This afternoon, Facebook and Twitter have been alive with reports of the city shutting down the Art House at 1614 Esplanade Ave. and attempting to evict its residents. The spectacle of the Art House’s Facebook page is an awkward one as everybody’s up in arms and saying what should and shouldn’t happen despite a an almost complete lack of legal knowledge (judging by the posts). Gambit‘s Alejandro de los Rios must have slept through the Nagin years when he wrote, “Chalk this up as one of the absolute worst decisions made by a city government in, well, ever.”
One person that I assume is a resident writes, “The city of NOLA just took a big bite out of its own culture”. On it’s face, that’s a lot of hype unless they’re hiding spy boys or clarinet players in the tree, but it’s not way far off. Given the importance of freaks and heads to the popularizing of New Orleans’ street music culture, counterculture enterprises are a valuable, overlooked part of the city’s history.
You’d think this is a case of The Man busting the poor, innocent little guy judging by the Facebook page. “This place was just beautiful,” one person wrote (verbatim, errors preserved). “This is the house of the rising sun, its more than just a venue for parties, its a historical and cultural landmark. we cannot let hm to do this to the house and the wonderful people who live there.” But the Treme neighborhood association told its members to call NOPD “to report an infraction, i.e. loud music, open fights, excessive trash thrown on street and/or neutral ground, damage to proporty of residents or vehicles in neighborhood.” Funny how really cool parties aren’t always really cool for the neighbors and one man’s treasure’s another’s nuisance.
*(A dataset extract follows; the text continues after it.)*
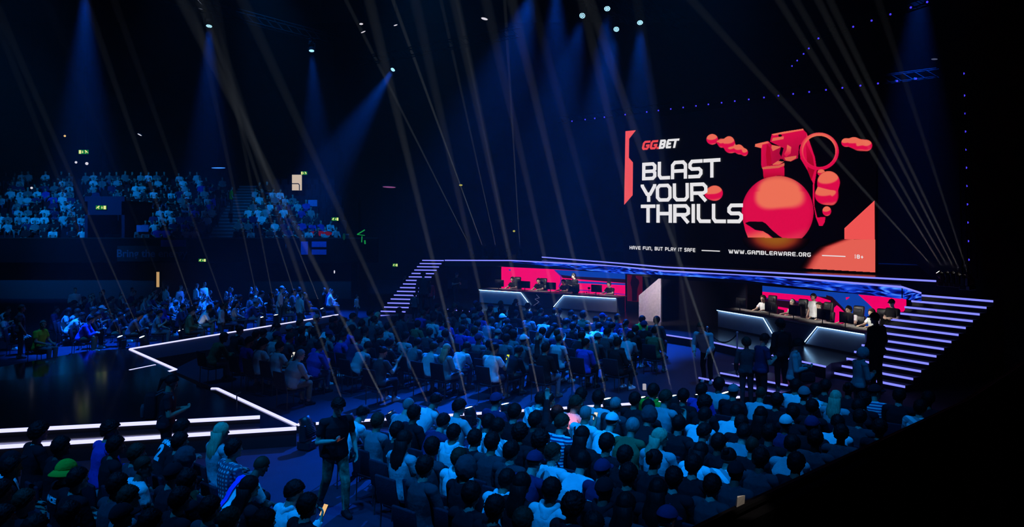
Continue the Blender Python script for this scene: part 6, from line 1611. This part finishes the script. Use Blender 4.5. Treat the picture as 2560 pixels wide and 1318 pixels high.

All the overheated drama of youth aside, if the residents are being run out today without a chance to find new living quarters, that’s morally if not legally wrong (I know I’m not a lawyer and won’t speculate). Unfortunately, the story emphasizes the degree to which city government protects itself first, property values second, everything else third. The same dynamic that was at play in regards to the Mid-City Bonfire is manifested here. An underground phenomenon that existed outside of conventional capitalist forces bubbled up into the city’s consciousness (in this case, due to the Gambit cover story) and forced the city to deal with it. Like the bonfire, the issues connected to the house are real in one sense but overrated in others. At the bonfire, for instance, the chances of someone getting hurt were real, but in over a decade of going to the bonfire, I never saw anyone hurt. Similarly, drinking in a tree 50 feet off the ground sounds risky, but if partygoers weren’t surviving that, the parties would have ended or changed.
New Orleans (and to be fair, most cities, I suspect) doesn’t handle things that don’t fit neatly in a priority system that doesn’t put property values and money at the top. An arts collective certainly fits that bill, particularly one with social and aesthetic underpinnings borne out of rave and DJ culture. When in doubt, it will always side with homeowners against art expressions that aren’t easily commodified and the non-conformists who make them. And if the residents and partygoers are honest, they’d admit that the outside-the-law dimension was part of the buzz.
Really, the biggest mystery connected to the Art House raid is the seeming surprise that everyone has that they were raided. A proposed three-day festival for this weekend was nixed by the city, so the Art House tried to replace it with a one-night benefit-which would still amount to a smaller version of the thing the city already said no to. Like the Mid-City Bonfire, everyone who went to the Art House and visited it had to know that the days of such an unconventional space are numbered. Really, the success of the Art House is that it ever happened at all. That’s cold comfort when you’re facing eviction, but anybody who thought they’d grow old there was delusional.